I always go in with a goal of 21min anything less is just too easy to justify a “fail” plus the added motivation of knowing 21min gets a nice bump.

Would also say that group ramp tests make it loads easier

But part of the test is the cumulative fatigue. If bump up your FTP for the start then you will ride less time to failure but the results will be totally skewed.

Just do the test as presented, get a result and move on to the next training block.

You don’t train for FTP tests, you train to get fit and or faster. This occurs over time, and over time your fitness level fluctuates and so too will your FTP. So let it.

People put far too much emphasis on their FTP when on any given day, what you had for breakfast can be far more impactful on your performance.

It’s just a step in many. Don’t game it.

15 Likes

Anybody use this feature yet? Thoughts?

I had been bamboozled by earlier forum talk and knowing about the 19:30 mark and played elaborate games covering the TR screen. But in the end you either hit it, or you don’t.

I do!

Calculated FTP last power step x 0.75 + bonus for additional time in zone. So I divide desired FTP by 0.75 and try to reach the step that high or higher at least…

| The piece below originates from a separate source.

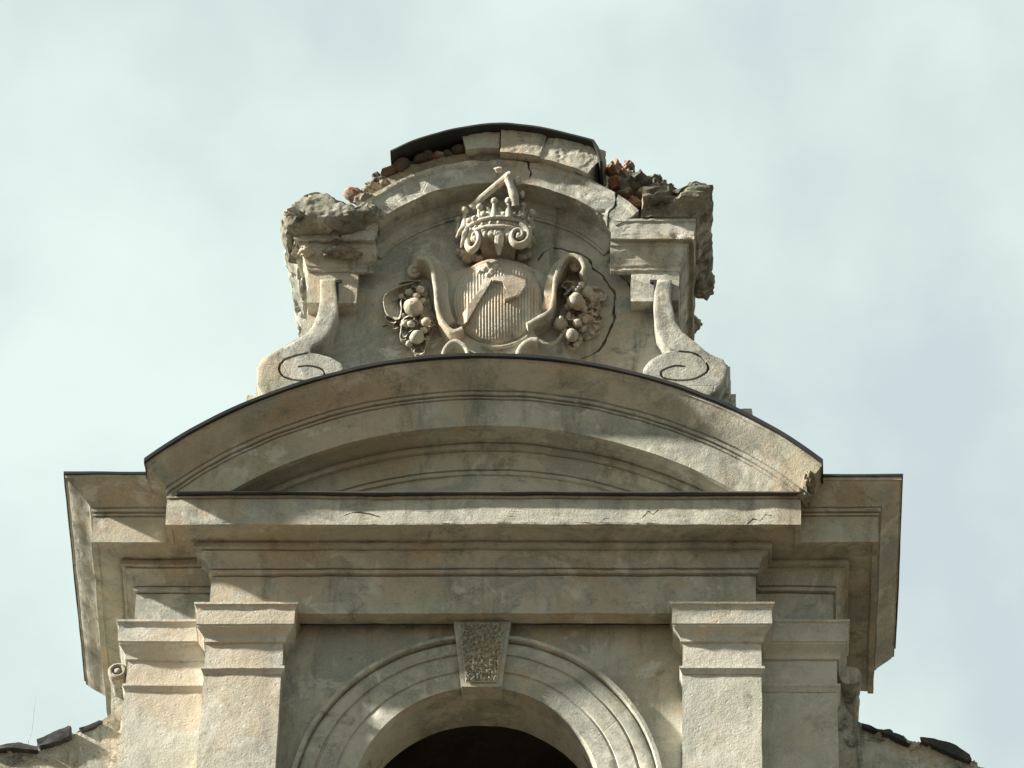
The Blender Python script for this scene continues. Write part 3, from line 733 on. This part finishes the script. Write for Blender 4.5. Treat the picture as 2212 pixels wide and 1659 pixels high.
# ------------------------------------------------------------------ fruit festoons on either side
def fruit(parent, a, b, r, Y=-.1, kind='fruit', ry=None, seed=0., eye=True, amp=.10):
    rr = r / 292
    mb = MB().blob(at(a, b, Y), (rr, rr * .9, (ry or r) / 250 if ry else rr * 1.03), amp, 3, 3, seed)
    if eye:
        c = at(a, b, Y) + Vector((-.1 * rr, -rr * .88, -.12 * rr)); P = [c + Vector((rr * .22 * math.cos(q), .006, rr * .22 * math.sin(q))) for q in [2 * math.pi * i / 12 for i in range(12)]]
        mb.tube(P, rr * .08, 6, True); mb.blob(c + Vector((0, .004, 0)), rr * .1, .3, 4, 1)
    return mb.build(kind, M['carved'], parent, (.025, .004, 16, .01), 60)
def leaf(parent, pts, Y=-.05, seed=0, h=.05):
    f = smooth_line(pts + [pts[0]], 5)[:-1]; cx_ = sum(p.x for p in f) / len(f); cy_ = sum(p.y for p in f) / len(f); rows = []
    for k, s in enumerate((1.0, .93, .8, .6, .4, .2, .03)):
        row = []
        for i, p in enumerate(f):
            y = Y - h * (1, .95, .55, .3, .22, .3, .4)[k] * (1 if k else 0)
            y += .02 * noise.noise(Vector((p.x * .12, p.y * .12, seed + k * .3)))
            row.append(at(cx_ + (p.x - cx_) * s, cy_ + (p.y - cy_) * s, y))
        rows.append(row)
    rows.insert(0, [Vector((p.x, .02, p.z)) for p in rows[0]])
    return MB().grid(rows, True).build('leaf', M['carved'], parent, (.025, .006, 11, .01), 60)
fl_ = thing('fruit_festoon', at(890, 750, -.05), 'carved festoon of pomegranates with one large hollow leaf, nearest the single brick stub', 'festoon', 'fruit festoons flanking the shield')
def leaf_bed(parent, pts, seed):
    f = smooth_line(pts + [pts[0]], 6)[:-1]; cx_ = sum(p.x for p in f) / len(f); cy_ = sum(p.y for p in f) / len(f); rows = [[at(p.x, p.y, .02) for p in f]]
    for s_ in (1, .94, .85, .75, .65, .55, .45, .35, .25, .15, .05):
        row = []
        for p in f:
            a, b = cx_ + (p.x - cx_) * s_, cy_ + (p.y - cy_) * s_
            row.append(at(a, b, -.015 - .05 * (1 - s_) ** .5 - .055 * max(-.3, noise.fractal(Vector((a * .085, b * .085, seed)), 1, 2, 4)) * (1 if s_ < .97 else 0)))
        rows.append(row)
    MB().grid(rows, True).build('leaf_bed', M['carved'], parent, (.02, .006, 16, .02), 50)
leaf_bed(fl_, [(862, 622), (896, 604), (920, 616), (932, 650), (938, 690), (936, 716), (922, 745), (908, 768), (890, 758), (872, 728), (858, 700), (846, 690), (862, 668)], 2.)
fruit(fl_, 908, 626, 9, -.14, seed=1, eye=False); fruit(fl_, 893, 664, 21, -.12, seed=2); fruit(fl_, 901, 728, 16, -.13, seed=3)
for k, (a, b, r, Y) in enumerate(((884, 632, 9, -.10), (899, 640, 8, -.13), (912, 652, 9, -.09), (876, 700, 11, -.10), (888, 700, 8, -.13), (884, 742, 8, -.09), (916, 714, 8, -.10), (870, 684, 7, -.09))): fruit(fl_, a, b, r, Y, seed=k + 60., eye=False, amp=.22)
fruit(fl_, 867, 640, 6, -.1, seed=5, eye=False, amp=.3); fruit(fl_, 921, 696, 10, -.13, seed=4, eye=False)
leaf(fl_, [(904, 694), (920, 683), (938, 694), (940, 702), (920, 712)], -.07, 3, .04)
leaf(fl_, [(826, 650), (832, 634), (856, 620), (878, 612), (898, 610), (886, 632), (868, 650), (868, 672), (864, 692), (848, 690), (832, 676)], -.03, 1, .09)
leaf(fl_, [(868, 700), (880, 690), (898, 690), (904, 704), (884, 718), (874, 730), (866, 716)], -.06, 2, .06)
leaf(fl_, [(884, 735), (900, 744), (920, 738), (916, 760), (902, 768), (890, 758)], -.02, 5, .04)
leaf(fl_, [(860, 612), (884, 606), (905, 608), (900, 622), (876, 630)], -.03, 7, .05)
for k, (a, b, w, h, Y, rt) in enumerate(((878, 640, 12, 8, -.07, .6), (884, 690, 13, 7, -.10, -.3), (912, 650, 9, 13, -.06, .2), (874, 722, 9, 14, -.06, .3), (920, 724, 9, 13, -.05, -.4), (906, 758, 12, 8, -.05, 0.), (845, 690, 14, 7, -.04, .5), (900, 614, 11, 7, -.08, -.5), (858, 702, 12, 7, -.03, -.6))):
    leaf(fl_, [(a + w * math.cos(t) * math.cos(rt) - h * math.sin(t) * math.sin(rt), b + w * math.cos(t) * math.sin(rt) + h * math.sin(t) * math.cos(rt)) for t in (0, .7, 1.5, 2.3, 3.1, 3.9, 4.7, 5.5)], Y, k + 30., .045)
fr_ = thing('fruit_festoon', at(1245, 750, -.05), 'carved festoon of apples, grapes and buds, hanging between the shield and the long crack', 'festoon', 'fruit festoons flanking the shield')
leaf_bed(fr_, [(1212, 622), (1240, 604), (1268, 612), (1296, 624), (1312, 642), (1292, 668), (1300, 690), (1288, 722), (1262, 738), (1240, 752), (1216, 730), (1200, 706), (1210, 676), (1222, 650)], 5.)
for k, (a, b, r, Y, e) in enumerate(((1244, 652, 20, -.13, 1), (1268, 631, 14, -.09, 0), (1256, 616, 8, -.14, 0), (1245, 628, 5.5, -.15, 0), (1239, 622, 5, -.14, 0), (1250, 622, 5, -.15, 0), (1212, 701, 16, -.08, 0), (1212, 688, 6, -.17, 0), (1248, 698, 10, -.14, 0), (1236, 725, 14.5, -.13, 1))):
    fruit(fr_, a, b, r, Y, seed=k + 11, eye=bool(e), amp=.3 if k == 8 else .11)
for k, (a, b, r, Y) in enumerate(((1260, 668, 9, -.08), (1226, 664, 8, -.09), (1228, 684, 9, -.10), (1262, 692, 8, -.08), (1258, 712, 8, -.09), (1222, 718, 8, -.09), (1276, 646, 8, -.06), (1246, 744, 7, -.08))): fruit(fr_, a, b, r, Y, seed=k + 80., eye=False, amp=.22)
leaf(fr_, [(1212, 618), (1220, 608), (1238, 609), (1240, 618), (1228, 634), (1218, 640), (1222, 626)], -.08, 4, .06)
leaf(fr_, [(1272, 625), (1296, 622), (1314, 636), (1306, 650), (1290, 652), (1276, 660)], -.01, 6, .03)
leaf(fr_, [(1264, 680), (1280, 672), (1300, 678), (1294, 694), (1278, 700), (1262, 694)], -.01, 8, .03)
leaf(fr_, [(1272, 706), (1290, 700), (1296, 716), (1284, 728), (1270, 722)], -.01, 9, .025)
leaf(fr_, [(1228, 672), (1246, 676), (1262, 672), (1258, 686), (1244, 690), (1230, 686)], -.07, 10, .04)
for k, (a, b, w, h, Y, rt) in enumerate(((1228, 636, 9, 12, -.06, .3), (1270, 655, 9, 13, -.05, -.3), (1230, 684, 12, 8, -.09, .5), (1258, 712, 9, 12, -.05, -.2), (1222, 716, 8, 12, -.05, .4), (1240, 744, 13, 7, -.04, .1), (1286, 660, 13, 7, -.02, .6), (1292, 690, 12, 7, -.02, -.4))):
    leaf(fr_, [(a + w * math.cos(t) * math.cos(rt) - h * math.sin(t) * math.sin(rt), b + w * math.cos(t) * math.sin(rt) + h * math.sin(t) * math.cos(rt)) for t in (0, .7, 1.5, 2.3, 3.1, 3.9, 4.7, 5.5)], Y, k + 50., .04)
P = [at(p.x, p.y, -.10) for p in smooth_line([(1163, 734), (1176, 742), (1192, 744), (1206, 735), (1216, 722)], 8)]
MB().tube(P, [.013 + .004 * (i % 2) for i in range(len(P))], 8).build('cord', M['carved'], fr_, None, 60)

# ------------------------------------------------------------------ loose broken bricks on the upper gable
for k, (a, b, Y, r, ry) in enumerate(((1318, 368, -.12, (.05, .09, .05), .3), (1334, 362, -.05, (.045, .08, .06), -.5), (1326, 398, -.15, (.055, .09, .045), .9), (1345, 385, -.05, (.05, .09, .05), .2),
                                      (1352, 418, -.14, (.06, .08, .045), -.3), (1372, 400, -.05, (.06, .1, .06), .6), (1385, 392, .02, (.05, .08, .06), -.8), (1398, 404, -.03, (.05, .09, .05), .1),
                                      (1372, 440, -.16, (.06, .07, .04), .5), (1345, 440, -.12, (.045, .07, .04), -.2), (1410, 425, -.1, (.05, .09, .05), 1.1), (1358, 365, .1, (.05, .08, .05), .4), (1390, 420, -.12, (.05, .06, .06), 0))):
    o = MB().chunk(at(a, b, Y), r, 200 + k, Matrix.Rotation(ry, 3, 'Y'), 7, .2).build('broken_brick', M['brick'], None, None, 50)
    tag(o, 'broken red brick in the crumbled gap between metal cap and corner block', 'brick', 'broken bricks in the crumbled gap')
o = MB().chunk(at(768, 420, -.1), (.09, .08, .065), 240, Matrix.Rotation(.4, 3, 'Y'), 7, .15).build('broken_brick', M['brick'], None, None, 50)
tag(o, 'single pointed brick stub standing alone on the crumbled shoulder left of the metal cap', 'brick')

# ------------------------------------------------------------------ wing walls
YW = .22
wl = thing('wing_wall', (X(150, 1640, YW), YW, 0), 'grey stained wing wall with a rolled scroll top beside the sunlit outer pilaster', 'wall', 'curved wing walls')
o1 = [(300, 1500), (264, 1520), (246, 1540), (230, 1550), (214, 1560), (192, 1571), (176, 1577), (160, 1592), (120, 1606), (84, 1616), (60, 1612), (30, 1613), (-30, 1614), (-300, 1700), (-300, 2400), (300, 2400)]
MB().plate(o1, YW, YW + .55).build('wall_body', M['wing'], wl, (.07, .010, 6, .03))
c = at(255, 1450, YW - .2)
mb = MB(); mb.tube([c, c + Vector((.01, .25, -.0)), c + Vector((.02, .62, 0))], [.072, .07, .06], 20)
P = [c + Vector((.052 * math.cos(q), -.004, .052 * math.sin(q))) for q in [2 * math.pi * i / 24 for i in range(24)]]
mb.tube(P, .018, 8, True); mb.blob(c + Vector((0, -.005, 0)), (.026, .02, .026), .1, 3, 2)
mb.build('scroll_roll', M['wing'], wl, (.05, .006, 6, .02))
mb = MB().plate([(237, 1462), (262, 1470), (276, 1500), (280, 1560), (244, 1562), (240, 1520)], YW + .02, YW + .6); mb.build('scroll_neck', M['wing'], wl, (.05, .006, 6, .02))
wr = thing('wing_wall', (X(1950, 1640, YW), YW, 0), 'grey stained wing wall with concave scroll beside the shaded outer pilaster', 'wall', 'curved wing walls')
o2 = [(1790, 1480), (1818, 1484), (1821, 1510), (1828, 1528), (1838, 1543), (1852, 1556), (1870, 1566), (1905, 1576), (1940, 1586), (1962, 1600), (1978, 1608), (2002, 1609), (2030, 1612), (2070, 1626), (2092, 1640), (2117, 1660), (2200, 1750), (2300, 1900), (2300, 2400), (1790, 2400)]
MB().plate(o2, YW, YW + .55).build('wall_body', M['wing'], wr, (.07, .010, 6, .03))
c = at(1836, 1458, YW - .10)
mb = MB(); mb.tube([c, c + Vector((.0, .3, 0)), c + Vector((.0, .64, 0))], [.078, .077, .07], 20); mb.build('scroll_roll', M['wing'], wr, (.05, .006, 6, .02))
rb = random.Random(11)
for wv, line in ((wl, ((-10, 1618), (20, 1622), (48, 1618), (96, 1618), (120, 1612), (150, 1598), (166, 1588), (184, 1580), (204, 1570))), (wr, ((1900, 1580), (1952, 1598), (1972, 1606), (1984, 1609), (2012, 1614), (2100, 1650), (2112, 1660), (2060, 1630)))):
    for k, (a, b) in enumerate(line):
        MB().chunk(at(a + rb.uniform(-6, 6), b + rb.uniform(5, 11), YW + .04), (rb.uniform(.03, .07), .06, rb.uniform(.025, .045)), 300 + k, Matrix.Rotation(rb.uniform(-.6, .6), 3, 'Y'), 8, .3).build('crumbled_edge', M['wing'], wv, None, 50)
# slates and tiles lying on the wing walls
def slab(pts, y0, y1, label, name='roof_tile'):
    o = MB().plate(pts, y0, y1).build(name, M['tile'], None, (.03, .011, 8, .03)); tag(o, label, 'roof tile', 'loose tiles and slates on the wing walls'); return o
slab([(81, 1599), (110, 1584), (147, 1568), (154, 1572), (155, 1588), (130, 1600), (88, 1614), (84, 1609)], YW - .06, YW + .40, 'thick dark tile tilted upward, standing clear of the stained wall top')
slab([(-40, 1607), (0, 1609), (40, 1607), (62, 1609), (83, 1614), (83, 1622), (40, 1617), (-40, 1620)], YW - .05, YW + .40, 'flat dark tile lying level under the dry grass stem')
slab([(172, 1575), (190, 1567), (216, 1556), (222, 1558), (200, 1572), (178, 1580)], YW - .03, YW + .35, 'thin grey slate on the slope between the tilted tile and the scroll')
slab([(1859, 1557), (1890, 1566), (1920, 1574), (1942, 1581), (1962, 1595), (1966, 1604), (1944, 1596), (1916, 1584), (1886, 1574), (1861, 1563)], YW - .05, YW + .40, 'long thin dark slate sloping away from the concave scroll')
slab([(1990, 1590), (2020, 1595), (2052, 1602), (2066, 1610), (2080, 1620), (2094, 1628), (2097, 1637), (2090, 1641), (2070, 1632), (2040, 1617), (2012, 1606), (1994, 1599)], YW - .06, YW + .42, 'curved dark slate with one end lifted off the wall, farthest from the building')
# dry grass stem
P = [at(a, b, YW + .1) for a, b in ((60, 1612), (61, 1600), (67, 1585), (71, 1562), (73, 1540), (77, 1508))]
st = MB().tube([(p.x, p.y, p.z) for p in smooth_line([tuple(p) for p in P], 5)], [.0035 - .0024 * i / 25 for i in range(26)], 6).build('grass_stem', M['straw'], None, None, 60)
tag(st, 'thin dry grass stem rising from the wall top against the sky', 'grass stem')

I’ve used it at least a few times and it works well as a feature.

Whether it is good or bad in practice will vary from person to person and how they handle info like that (motivate vs discourage).

2 Likes

One of my tricks for Ramp test is to close my eyes and focus on deep breathing…until i cant… usually its around the 17-minute mark. Definitely reduces the RPE up to that point .

1 Like

Trying to say this without being preachy or snarky. Forgive me if I fail.

The Ramp test is already significantly flawed for estimating FTP. Trying to game the system by pushing extra hard, digging extra deep, to get a great Ramp test result and a higher (but not real) FTP estimate is not what you want to do. Save that type of full gas effort for competition. Or a Strava KOM. Or for putting your buddy in the hurt locker on the next group hammer ride.

Testing is Training. For the Ramp you want a good effort that is representative not of your absolute best effort that cannot be repeated, but a result that is going to guide your next block of training. Just do the test as a hard effort, take the FTP number and train. Adjust up or down if needed (or let AT do it for you).

More specifically, there is a reason people advocate for longer tests. 45-60 min, TTE tests, etc. Once you know how that feels and can test well, those are much better indicators of FTP / MLSS.

That said, there is nothing wrong with killing yourself on a Ramp test to see what you can do if it makes you happy. But be careful using that number in training and calling the output your “FTP”.